Pour leur programme de musique XVIIe siècle, les deux musiciens n’ont pas choisi les œuvres de compositeurs ayant encombré les dictionnaires de la musique. Instrumentistes dans divers cours princières, parfois courant de l’une à l’autre dans l’empire, ils ont laissé quelques œuvres, quand elles ont été conservées ou écrites...
Alessandro Stradella sort du lot par un important catalogue et des emplois institutionnels, telle la direction musicale du Teatro di Falcone de Gènes.
Mis à part Biagio Marini (1594-1663), qui a accumulé des emplois dans de nombreuses villes de l’empire et assumé trois mariages, les autres sont liés à la chronique criminelle.
D’où le titre générique du programme, « Assassins et assassinés ».
Ignazio Albertini (1644-1685) musicien de l’impératrice Eleonora de Mantoue à Vienne, meurt poignardé.
Le théorbiste Bellerofonte Castaldi (1581-1649), au service du cardinal Alessandro d’Este, est aussi guitariste, luthiste, poète satirique qui ne s’en laisse pas conter, prend part à l’exécution de l’assassin de son frère.
Alessandro Stradella (1639-1682) prend le large avec la maîtresse d’un autre.
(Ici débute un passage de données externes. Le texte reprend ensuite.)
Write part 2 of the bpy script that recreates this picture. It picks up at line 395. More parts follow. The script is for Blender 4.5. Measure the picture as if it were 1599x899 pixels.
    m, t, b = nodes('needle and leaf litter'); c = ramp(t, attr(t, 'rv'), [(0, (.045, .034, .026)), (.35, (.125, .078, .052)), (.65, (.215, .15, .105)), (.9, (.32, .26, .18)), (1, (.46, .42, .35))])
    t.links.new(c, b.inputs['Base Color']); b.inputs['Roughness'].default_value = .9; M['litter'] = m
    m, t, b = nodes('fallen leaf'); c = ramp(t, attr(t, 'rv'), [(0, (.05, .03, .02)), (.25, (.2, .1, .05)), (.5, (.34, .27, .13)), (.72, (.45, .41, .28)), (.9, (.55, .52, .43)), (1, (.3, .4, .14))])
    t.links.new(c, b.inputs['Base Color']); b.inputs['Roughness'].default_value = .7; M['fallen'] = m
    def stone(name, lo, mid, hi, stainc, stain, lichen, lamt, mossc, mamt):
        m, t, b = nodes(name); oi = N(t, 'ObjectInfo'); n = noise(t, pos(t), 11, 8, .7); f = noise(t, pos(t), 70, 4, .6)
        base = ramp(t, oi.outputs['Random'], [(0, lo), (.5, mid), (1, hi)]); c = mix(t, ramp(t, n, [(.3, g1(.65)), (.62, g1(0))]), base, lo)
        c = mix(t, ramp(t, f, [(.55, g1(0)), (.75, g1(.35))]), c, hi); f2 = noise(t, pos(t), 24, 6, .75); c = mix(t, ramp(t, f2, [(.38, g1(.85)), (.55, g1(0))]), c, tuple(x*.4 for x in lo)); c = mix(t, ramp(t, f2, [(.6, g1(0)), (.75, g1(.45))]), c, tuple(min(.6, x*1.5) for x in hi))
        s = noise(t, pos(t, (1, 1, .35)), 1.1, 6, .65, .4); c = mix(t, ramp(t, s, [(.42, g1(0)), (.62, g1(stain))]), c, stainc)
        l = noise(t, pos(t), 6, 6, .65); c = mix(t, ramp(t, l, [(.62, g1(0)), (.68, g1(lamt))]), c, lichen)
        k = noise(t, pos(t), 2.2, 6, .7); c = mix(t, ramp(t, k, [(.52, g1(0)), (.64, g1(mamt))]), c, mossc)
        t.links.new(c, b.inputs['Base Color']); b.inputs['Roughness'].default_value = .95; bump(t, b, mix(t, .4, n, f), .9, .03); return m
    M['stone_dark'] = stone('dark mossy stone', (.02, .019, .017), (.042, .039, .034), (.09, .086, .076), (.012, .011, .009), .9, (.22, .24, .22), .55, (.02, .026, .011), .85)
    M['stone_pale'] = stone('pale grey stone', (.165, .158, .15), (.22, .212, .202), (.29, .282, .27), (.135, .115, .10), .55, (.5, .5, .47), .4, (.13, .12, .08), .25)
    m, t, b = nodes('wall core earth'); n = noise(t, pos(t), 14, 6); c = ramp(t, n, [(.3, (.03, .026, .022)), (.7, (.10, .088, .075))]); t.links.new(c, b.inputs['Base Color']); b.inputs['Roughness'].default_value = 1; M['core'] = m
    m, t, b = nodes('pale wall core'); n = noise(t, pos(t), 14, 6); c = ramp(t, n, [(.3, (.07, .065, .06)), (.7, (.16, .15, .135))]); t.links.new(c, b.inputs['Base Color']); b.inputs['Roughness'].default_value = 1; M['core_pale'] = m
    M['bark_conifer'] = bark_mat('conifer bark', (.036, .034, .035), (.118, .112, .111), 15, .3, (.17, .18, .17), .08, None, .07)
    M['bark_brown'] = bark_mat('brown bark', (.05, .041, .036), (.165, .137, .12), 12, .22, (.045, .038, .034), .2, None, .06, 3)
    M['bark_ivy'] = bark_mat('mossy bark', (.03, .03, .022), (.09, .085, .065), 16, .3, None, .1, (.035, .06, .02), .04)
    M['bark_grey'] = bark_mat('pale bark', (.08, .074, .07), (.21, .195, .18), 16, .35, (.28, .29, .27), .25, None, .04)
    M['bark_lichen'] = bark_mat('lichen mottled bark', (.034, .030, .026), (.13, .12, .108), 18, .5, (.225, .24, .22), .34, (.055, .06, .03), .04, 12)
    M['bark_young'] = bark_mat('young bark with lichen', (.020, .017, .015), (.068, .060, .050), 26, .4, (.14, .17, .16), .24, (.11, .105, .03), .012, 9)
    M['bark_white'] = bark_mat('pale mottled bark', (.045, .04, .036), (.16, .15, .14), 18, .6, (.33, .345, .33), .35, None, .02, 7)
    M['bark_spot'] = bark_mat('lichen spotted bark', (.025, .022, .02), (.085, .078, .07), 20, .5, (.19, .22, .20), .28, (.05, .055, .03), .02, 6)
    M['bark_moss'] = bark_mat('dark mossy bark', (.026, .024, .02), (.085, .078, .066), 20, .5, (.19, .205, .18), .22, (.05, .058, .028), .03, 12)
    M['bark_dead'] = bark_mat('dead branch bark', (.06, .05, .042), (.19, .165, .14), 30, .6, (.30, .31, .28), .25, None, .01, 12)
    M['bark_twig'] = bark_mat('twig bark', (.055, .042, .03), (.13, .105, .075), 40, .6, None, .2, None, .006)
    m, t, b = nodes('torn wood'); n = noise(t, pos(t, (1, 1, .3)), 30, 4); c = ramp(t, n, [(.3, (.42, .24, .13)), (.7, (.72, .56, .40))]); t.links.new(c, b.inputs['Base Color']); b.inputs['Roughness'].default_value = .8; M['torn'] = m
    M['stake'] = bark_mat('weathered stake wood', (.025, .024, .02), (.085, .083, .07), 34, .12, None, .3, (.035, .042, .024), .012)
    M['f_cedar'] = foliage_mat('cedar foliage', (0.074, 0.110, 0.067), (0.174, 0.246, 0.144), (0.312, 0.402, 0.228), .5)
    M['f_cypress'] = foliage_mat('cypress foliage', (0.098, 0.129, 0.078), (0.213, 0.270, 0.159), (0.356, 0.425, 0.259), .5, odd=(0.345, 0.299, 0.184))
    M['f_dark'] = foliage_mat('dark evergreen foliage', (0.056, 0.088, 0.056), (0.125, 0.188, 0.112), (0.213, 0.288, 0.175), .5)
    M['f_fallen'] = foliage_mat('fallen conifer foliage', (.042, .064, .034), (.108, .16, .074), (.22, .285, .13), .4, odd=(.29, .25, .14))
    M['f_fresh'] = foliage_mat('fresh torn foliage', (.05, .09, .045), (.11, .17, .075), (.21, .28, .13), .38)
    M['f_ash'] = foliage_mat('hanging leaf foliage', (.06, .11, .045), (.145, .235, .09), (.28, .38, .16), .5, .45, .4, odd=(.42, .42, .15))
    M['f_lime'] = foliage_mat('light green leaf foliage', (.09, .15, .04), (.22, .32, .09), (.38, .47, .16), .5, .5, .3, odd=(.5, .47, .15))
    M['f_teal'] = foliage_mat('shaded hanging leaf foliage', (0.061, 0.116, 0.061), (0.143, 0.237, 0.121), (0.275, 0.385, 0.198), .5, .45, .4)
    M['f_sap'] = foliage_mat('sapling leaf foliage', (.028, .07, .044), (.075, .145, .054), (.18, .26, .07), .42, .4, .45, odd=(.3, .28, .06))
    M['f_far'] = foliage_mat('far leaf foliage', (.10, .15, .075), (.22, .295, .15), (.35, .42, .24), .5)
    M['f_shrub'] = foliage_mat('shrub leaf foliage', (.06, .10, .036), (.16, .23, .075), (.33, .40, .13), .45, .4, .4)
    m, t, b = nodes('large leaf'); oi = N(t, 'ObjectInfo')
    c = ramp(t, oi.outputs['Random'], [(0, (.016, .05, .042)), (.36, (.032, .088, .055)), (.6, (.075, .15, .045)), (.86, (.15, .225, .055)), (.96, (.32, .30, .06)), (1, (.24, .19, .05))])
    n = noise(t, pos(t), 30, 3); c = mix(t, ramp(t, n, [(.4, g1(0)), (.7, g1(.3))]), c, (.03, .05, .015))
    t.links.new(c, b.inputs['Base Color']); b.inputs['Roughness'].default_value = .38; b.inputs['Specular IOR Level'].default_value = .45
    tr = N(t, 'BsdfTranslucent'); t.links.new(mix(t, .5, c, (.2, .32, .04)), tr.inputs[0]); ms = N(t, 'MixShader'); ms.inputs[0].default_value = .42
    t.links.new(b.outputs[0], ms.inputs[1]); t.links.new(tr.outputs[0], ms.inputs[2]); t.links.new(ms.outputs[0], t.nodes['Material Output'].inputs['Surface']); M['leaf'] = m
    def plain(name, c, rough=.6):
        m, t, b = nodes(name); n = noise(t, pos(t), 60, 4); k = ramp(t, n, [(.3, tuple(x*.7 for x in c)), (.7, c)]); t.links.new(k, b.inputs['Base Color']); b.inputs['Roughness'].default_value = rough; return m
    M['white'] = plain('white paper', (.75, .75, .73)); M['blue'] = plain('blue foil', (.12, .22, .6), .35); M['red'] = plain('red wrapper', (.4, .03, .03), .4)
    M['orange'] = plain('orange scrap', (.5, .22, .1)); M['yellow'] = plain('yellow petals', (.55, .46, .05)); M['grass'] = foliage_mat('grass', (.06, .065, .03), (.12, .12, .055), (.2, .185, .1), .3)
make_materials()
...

Ils sont rattrapés, entrent chacun dans un couvent, mais sont forcés au mariage.
Après avoir signé le contrat de mariage, Castaldi est attaqué et laissé pour mort par deux individus qui se réfugient à l’ambassade de France, provoquant quelques perturbations dans les relations diplomatiques. En poste à Gènes, il se fait assassiner pour de bon.
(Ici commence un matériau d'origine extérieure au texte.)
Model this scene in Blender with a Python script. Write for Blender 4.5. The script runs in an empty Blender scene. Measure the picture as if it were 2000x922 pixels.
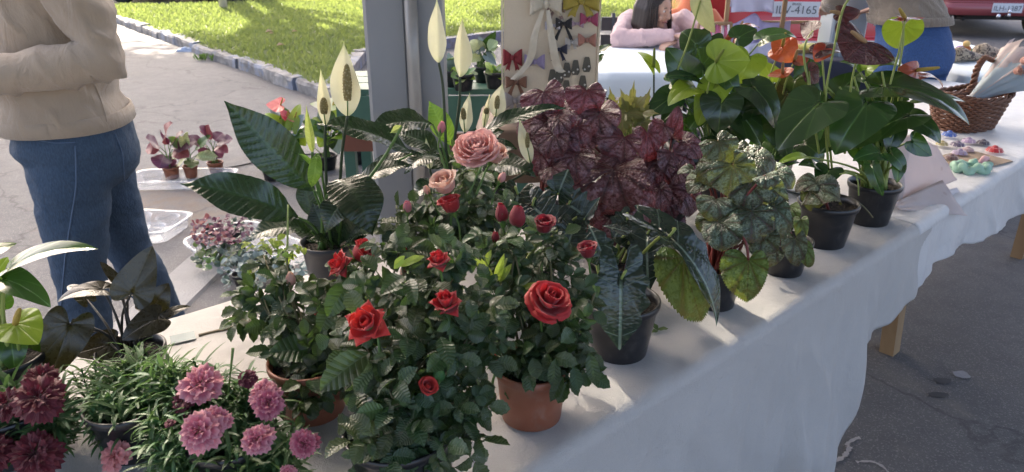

Le violoniste Giovanni Antonio Pandolfi Mealli (1624-1687), en poste à Messine, assassine un chanteur-castrat, peut être en raison d’un désaccord dans le conflit franco-espagnol pour la possession de la ville.
Ce n’est pas vraiment là un critère musical, le crime, pas directement, mais tout en piquant la curiosité, évoquant la violence du temps, et une musique n’adoucissant pas les mœurs des musiciens, c’est une bonne méthode pour dévoiler un art certainement plus intégré dans la bonne société du temps que fixé dans la mémoire collective actuelle.
Paradoxalement, cette musique aux accents populaires, musique profane, faisant la part belle à l’improvisation, aux démonstrations d’effets et de virtuosité, une musique d’instrumentistes avant que de compositeurs, la normalité d’alors est aujourd’hui surprenante (et l’exception du temps aujourd’hui normalité).
En tout cas, c'est un beau point de vue et un bel exercice musical, où l’histoire est le prétexte et non le but.